▶ Data records:
▬▬▬▬▬▬▬▬▬▬
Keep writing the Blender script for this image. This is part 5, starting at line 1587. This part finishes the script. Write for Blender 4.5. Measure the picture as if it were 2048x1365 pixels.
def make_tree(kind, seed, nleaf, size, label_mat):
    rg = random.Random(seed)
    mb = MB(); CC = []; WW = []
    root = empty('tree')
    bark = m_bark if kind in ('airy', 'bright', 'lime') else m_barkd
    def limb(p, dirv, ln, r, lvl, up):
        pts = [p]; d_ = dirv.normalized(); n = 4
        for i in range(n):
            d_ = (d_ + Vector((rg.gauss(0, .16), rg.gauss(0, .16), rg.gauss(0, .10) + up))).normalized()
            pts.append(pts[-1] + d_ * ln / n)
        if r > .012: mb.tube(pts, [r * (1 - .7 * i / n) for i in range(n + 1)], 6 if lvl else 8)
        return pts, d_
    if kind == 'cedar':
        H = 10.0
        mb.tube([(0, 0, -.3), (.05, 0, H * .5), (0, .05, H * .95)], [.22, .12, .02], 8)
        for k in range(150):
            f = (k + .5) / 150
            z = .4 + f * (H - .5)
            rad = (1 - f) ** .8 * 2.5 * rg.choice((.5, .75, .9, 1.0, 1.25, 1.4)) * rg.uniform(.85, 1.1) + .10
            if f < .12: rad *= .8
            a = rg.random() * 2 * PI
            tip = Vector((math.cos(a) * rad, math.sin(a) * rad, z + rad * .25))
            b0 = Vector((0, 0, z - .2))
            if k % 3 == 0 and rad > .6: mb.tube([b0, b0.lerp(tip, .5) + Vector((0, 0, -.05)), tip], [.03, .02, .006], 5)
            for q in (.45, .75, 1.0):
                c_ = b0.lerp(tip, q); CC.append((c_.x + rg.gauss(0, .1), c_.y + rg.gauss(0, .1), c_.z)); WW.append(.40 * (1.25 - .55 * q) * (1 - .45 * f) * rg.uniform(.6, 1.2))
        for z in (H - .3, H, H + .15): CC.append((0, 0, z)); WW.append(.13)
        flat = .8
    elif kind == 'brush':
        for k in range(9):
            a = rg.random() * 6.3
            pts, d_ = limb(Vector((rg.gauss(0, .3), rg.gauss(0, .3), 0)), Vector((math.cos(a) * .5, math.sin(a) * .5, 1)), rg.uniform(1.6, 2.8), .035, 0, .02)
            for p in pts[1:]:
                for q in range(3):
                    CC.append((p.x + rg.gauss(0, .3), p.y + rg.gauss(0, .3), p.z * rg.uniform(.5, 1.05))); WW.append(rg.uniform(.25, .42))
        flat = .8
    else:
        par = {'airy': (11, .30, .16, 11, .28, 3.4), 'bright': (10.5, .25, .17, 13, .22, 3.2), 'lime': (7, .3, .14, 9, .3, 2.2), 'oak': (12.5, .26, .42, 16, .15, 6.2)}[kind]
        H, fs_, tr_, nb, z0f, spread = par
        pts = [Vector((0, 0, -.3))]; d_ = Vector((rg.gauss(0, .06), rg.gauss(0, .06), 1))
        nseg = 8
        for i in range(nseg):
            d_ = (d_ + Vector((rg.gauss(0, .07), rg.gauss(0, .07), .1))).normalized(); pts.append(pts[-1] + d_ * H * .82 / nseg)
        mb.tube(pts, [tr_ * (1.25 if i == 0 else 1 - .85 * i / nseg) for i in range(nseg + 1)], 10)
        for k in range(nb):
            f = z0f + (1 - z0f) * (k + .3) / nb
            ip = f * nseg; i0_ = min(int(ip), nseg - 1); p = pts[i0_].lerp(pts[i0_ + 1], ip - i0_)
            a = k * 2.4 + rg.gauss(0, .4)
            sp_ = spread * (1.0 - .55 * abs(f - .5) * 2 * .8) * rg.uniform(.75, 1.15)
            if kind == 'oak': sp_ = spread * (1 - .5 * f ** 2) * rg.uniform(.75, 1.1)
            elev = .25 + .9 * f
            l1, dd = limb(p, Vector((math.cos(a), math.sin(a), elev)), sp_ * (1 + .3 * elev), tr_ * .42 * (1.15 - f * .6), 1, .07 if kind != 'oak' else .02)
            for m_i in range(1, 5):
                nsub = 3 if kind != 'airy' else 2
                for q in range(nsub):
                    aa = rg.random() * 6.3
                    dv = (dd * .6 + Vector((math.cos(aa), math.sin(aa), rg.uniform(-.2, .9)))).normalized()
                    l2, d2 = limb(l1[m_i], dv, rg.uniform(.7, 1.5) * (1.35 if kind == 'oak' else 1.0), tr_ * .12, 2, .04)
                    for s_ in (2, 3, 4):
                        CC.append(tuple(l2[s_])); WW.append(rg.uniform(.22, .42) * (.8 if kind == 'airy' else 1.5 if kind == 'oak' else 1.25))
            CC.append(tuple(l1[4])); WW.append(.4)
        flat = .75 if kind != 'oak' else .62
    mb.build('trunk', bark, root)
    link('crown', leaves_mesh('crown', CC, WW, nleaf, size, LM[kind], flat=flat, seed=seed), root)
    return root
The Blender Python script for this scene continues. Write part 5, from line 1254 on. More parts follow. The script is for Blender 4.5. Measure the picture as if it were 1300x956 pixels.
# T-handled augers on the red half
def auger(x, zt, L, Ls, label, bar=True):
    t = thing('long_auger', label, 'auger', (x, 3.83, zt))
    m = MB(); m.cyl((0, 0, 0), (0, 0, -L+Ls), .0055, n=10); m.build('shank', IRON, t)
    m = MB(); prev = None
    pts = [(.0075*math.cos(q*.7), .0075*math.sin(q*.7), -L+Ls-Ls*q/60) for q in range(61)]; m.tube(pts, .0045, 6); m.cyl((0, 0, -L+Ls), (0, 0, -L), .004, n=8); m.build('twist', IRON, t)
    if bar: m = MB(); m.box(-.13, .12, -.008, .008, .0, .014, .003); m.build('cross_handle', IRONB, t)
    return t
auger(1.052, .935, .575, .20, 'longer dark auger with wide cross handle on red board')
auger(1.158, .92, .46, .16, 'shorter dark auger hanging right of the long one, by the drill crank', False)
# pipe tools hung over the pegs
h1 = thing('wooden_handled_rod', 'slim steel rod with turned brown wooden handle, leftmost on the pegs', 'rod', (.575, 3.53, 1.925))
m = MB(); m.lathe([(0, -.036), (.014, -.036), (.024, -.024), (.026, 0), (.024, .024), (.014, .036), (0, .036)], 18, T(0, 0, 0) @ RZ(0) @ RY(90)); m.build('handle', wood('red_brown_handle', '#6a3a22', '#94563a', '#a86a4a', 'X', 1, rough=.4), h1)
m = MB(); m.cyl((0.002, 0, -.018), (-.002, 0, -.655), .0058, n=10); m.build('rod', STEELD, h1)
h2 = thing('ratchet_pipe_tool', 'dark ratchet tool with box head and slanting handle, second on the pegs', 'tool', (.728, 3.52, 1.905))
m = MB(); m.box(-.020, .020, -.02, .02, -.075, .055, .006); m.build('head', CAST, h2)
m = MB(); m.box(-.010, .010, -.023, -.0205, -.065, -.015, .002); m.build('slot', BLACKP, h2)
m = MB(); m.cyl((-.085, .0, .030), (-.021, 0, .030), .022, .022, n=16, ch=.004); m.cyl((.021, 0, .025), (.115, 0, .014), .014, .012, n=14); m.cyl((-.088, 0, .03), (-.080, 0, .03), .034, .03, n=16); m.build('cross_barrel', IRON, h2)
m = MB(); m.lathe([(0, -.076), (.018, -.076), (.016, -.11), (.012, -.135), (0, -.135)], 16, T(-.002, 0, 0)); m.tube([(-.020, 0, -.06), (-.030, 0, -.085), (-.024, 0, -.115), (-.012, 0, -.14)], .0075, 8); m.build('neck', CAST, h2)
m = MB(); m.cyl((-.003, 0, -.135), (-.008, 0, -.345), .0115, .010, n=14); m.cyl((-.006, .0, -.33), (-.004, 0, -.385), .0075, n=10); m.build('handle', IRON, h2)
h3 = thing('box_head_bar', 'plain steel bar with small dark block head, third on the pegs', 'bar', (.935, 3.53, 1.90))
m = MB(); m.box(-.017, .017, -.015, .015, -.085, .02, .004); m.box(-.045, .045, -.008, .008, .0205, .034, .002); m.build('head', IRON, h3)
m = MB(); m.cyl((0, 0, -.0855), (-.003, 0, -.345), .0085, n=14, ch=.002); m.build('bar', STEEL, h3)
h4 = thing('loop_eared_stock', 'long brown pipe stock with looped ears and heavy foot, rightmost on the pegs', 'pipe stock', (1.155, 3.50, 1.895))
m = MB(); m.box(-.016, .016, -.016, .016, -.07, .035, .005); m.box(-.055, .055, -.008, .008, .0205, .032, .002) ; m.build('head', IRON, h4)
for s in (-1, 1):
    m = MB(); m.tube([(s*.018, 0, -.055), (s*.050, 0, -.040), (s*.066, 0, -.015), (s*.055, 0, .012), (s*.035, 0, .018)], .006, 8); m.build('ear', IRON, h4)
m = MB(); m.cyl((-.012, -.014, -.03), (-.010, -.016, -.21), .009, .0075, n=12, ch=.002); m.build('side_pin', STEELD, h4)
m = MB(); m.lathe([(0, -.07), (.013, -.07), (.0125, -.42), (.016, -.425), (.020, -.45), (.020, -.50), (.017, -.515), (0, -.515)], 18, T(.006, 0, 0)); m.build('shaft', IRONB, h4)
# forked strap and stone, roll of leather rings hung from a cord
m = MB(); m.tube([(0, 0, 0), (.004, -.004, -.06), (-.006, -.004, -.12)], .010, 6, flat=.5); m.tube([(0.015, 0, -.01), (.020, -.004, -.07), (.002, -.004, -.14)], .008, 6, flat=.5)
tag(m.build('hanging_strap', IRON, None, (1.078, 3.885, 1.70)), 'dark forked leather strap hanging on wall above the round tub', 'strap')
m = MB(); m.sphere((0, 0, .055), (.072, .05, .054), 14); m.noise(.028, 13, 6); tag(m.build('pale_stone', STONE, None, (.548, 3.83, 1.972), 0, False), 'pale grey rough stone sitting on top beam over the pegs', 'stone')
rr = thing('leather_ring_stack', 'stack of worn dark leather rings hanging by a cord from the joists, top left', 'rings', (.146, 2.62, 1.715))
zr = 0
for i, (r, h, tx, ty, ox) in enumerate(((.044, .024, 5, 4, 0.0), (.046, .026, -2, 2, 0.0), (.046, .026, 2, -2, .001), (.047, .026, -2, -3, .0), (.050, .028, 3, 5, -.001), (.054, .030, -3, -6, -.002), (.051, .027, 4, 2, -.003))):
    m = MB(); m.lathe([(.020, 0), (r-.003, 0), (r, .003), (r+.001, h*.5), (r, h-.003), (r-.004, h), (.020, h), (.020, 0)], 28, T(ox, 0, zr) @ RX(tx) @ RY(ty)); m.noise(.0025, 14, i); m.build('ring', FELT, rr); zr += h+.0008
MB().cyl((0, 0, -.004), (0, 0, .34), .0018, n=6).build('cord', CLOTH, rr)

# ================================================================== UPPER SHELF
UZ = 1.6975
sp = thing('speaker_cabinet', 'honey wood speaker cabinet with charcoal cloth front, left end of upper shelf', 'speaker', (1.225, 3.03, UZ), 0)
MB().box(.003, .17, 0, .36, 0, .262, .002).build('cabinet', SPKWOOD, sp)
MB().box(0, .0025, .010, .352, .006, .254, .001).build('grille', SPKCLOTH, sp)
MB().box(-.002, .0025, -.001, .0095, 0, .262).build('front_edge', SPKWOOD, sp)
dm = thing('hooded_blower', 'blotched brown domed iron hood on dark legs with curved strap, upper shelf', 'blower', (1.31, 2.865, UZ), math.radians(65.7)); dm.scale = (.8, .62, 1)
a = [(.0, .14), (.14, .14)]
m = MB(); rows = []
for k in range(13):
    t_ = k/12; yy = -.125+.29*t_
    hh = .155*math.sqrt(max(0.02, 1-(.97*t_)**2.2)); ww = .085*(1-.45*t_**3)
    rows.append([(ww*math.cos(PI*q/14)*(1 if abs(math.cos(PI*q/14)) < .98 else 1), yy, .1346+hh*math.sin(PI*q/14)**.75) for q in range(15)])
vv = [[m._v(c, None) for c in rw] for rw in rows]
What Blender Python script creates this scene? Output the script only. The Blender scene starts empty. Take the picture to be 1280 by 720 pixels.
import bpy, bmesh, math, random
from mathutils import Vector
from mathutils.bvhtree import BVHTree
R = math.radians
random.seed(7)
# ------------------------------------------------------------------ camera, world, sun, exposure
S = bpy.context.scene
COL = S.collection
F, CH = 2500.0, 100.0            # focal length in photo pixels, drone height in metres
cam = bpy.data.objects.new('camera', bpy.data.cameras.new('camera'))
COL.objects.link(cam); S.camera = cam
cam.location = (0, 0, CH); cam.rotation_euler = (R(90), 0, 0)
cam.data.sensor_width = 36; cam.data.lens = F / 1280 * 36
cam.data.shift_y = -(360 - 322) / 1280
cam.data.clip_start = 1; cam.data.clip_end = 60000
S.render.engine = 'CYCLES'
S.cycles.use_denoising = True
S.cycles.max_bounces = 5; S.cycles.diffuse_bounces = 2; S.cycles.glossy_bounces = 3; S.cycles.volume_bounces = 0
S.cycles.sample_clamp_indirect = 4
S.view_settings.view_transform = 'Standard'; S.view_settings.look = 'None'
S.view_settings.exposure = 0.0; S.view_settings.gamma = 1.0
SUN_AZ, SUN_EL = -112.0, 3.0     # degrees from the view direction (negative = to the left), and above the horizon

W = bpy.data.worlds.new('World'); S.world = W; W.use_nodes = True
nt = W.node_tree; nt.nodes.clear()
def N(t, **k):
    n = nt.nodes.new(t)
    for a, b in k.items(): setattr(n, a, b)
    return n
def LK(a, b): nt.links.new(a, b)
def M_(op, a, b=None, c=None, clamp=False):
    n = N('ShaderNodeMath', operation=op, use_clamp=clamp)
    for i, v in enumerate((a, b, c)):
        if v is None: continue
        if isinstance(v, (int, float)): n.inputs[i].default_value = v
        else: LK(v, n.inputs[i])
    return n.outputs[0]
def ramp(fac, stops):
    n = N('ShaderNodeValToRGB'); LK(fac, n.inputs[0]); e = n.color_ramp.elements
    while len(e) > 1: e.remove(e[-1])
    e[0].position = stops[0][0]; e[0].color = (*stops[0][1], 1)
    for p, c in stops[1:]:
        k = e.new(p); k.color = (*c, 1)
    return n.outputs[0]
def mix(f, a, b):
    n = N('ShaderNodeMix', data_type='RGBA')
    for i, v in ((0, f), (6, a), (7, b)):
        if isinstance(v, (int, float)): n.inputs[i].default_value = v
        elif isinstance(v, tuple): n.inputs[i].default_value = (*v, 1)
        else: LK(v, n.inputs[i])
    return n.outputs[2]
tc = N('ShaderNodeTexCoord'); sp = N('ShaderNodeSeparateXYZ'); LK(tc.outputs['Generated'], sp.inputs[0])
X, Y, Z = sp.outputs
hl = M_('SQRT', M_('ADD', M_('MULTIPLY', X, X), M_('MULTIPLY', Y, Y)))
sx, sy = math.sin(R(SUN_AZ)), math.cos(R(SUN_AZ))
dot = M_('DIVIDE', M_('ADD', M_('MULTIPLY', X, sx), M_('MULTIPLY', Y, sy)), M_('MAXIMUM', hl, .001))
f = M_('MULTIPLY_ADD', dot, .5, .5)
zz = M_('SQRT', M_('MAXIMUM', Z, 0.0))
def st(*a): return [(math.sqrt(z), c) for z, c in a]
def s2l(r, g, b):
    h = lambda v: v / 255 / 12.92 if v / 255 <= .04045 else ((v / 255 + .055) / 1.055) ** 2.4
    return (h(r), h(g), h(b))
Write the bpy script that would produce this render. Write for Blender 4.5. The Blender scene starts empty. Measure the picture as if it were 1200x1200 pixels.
▬▬▬▬▬▬▬▬▬▬
▶ What you will do:
Display every line of the listing that contains the string "render".

▶ The output:
S.render.engine = 'CYCLES'
Write the bpy script that would produce this render. Write for Blender 4.5. The Blender scene starts empty. Measure the picture as if it were 1200x1200 pixels.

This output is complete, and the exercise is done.